* _Objective_:
From the listing below, extract every line in which the word "part" appears.

* _Collected material_:
__________________________________________________
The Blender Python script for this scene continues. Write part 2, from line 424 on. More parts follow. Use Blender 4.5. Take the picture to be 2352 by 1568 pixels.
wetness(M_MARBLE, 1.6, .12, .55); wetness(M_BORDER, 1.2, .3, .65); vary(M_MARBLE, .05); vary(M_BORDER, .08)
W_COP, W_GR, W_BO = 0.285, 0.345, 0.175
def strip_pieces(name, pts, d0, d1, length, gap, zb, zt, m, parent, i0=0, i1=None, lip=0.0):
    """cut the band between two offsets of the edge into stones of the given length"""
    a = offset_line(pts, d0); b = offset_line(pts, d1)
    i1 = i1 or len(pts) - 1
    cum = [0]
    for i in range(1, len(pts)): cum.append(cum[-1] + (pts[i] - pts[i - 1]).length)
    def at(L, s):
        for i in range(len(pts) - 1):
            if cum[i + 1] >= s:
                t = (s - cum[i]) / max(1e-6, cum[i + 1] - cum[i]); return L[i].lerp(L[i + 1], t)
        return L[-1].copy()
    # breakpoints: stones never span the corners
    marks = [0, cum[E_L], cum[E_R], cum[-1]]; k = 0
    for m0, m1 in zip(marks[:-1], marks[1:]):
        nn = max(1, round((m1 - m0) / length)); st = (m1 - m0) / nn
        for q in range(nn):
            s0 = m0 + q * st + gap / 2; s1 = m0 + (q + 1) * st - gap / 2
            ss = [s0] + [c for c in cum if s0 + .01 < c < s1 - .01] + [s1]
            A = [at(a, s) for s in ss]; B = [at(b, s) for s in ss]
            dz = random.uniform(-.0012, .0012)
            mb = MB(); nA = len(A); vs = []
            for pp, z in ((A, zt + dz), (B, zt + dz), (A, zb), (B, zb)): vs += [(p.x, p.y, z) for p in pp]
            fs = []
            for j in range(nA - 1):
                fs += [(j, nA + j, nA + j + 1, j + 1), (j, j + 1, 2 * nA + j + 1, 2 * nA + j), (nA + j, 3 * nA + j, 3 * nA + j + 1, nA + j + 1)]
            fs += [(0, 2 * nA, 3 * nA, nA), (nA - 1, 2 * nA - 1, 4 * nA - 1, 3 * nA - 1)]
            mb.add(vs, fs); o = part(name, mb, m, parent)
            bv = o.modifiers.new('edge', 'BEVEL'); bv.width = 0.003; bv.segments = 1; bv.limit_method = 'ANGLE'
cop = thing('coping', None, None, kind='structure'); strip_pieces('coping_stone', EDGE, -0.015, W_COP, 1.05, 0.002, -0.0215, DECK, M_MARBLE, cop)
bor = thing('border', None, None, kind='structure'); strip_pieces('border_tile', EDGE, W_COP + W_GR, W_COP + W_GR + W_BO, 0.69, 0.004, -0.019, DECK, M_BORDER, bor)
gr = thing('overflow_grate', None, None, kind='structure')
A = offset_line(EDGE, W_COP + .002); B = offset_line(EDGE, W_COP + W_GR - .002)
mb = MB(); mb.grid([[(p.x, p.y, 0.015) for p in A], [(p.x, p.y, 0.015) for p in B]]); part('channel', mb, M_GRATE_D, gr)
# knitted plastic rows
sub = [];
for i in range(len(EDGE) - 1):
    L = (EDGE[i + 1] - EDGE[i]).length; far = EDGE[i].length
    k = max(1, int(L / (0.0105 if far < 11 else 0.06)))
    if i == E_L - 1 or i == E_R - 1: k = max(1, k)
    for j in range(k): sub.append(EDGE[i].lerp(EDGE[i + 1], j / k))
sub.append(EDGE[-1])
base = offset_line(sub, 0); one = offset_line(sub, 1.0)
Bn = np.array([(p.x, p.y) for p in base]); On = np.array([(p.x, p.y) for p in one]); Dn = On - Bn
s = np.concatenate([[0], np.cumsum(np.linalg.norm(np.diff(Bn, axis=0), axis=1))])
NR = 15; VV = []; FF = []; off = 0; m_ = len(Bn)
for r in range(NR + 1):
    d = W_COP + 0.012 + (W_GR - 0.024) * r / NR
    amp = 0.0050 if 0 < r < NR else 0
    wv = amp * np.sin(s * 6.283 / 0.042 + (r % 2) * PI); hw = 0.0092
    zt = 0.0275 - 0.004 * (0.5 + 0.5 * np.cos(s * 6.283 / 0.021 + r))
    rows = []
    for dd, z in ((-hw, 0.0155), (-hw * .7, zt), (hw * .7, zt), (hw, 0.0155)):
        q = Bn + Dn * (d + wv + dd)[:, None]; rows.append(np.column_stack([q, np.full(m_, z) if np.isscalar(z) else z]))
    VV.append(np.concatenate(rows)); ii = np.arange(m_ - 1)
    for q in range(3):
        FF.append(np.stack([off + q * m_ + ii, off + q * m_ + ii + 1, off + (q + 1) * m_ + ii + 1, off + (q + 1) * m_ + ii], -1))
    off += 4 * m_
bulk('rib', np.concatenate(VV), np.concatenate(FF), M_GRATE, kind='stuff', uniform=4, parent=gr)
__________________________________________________
* _Result below_:
The Blender Python script for this scene continues. Write part 2, from line 424 on. More parts follow. Use Blender 4.5. Take the picture to be 2352 by 1568 pixels.
            mb.add(vs, fs); o = part(name, mb, m, parent)
mb = MB(); mb.grid([[(p.x, p.y, 0.015) for p in A], [(p.x, p.y, 0.015) for p in B]]); part('channel', mb, M_GRATE_D, gr)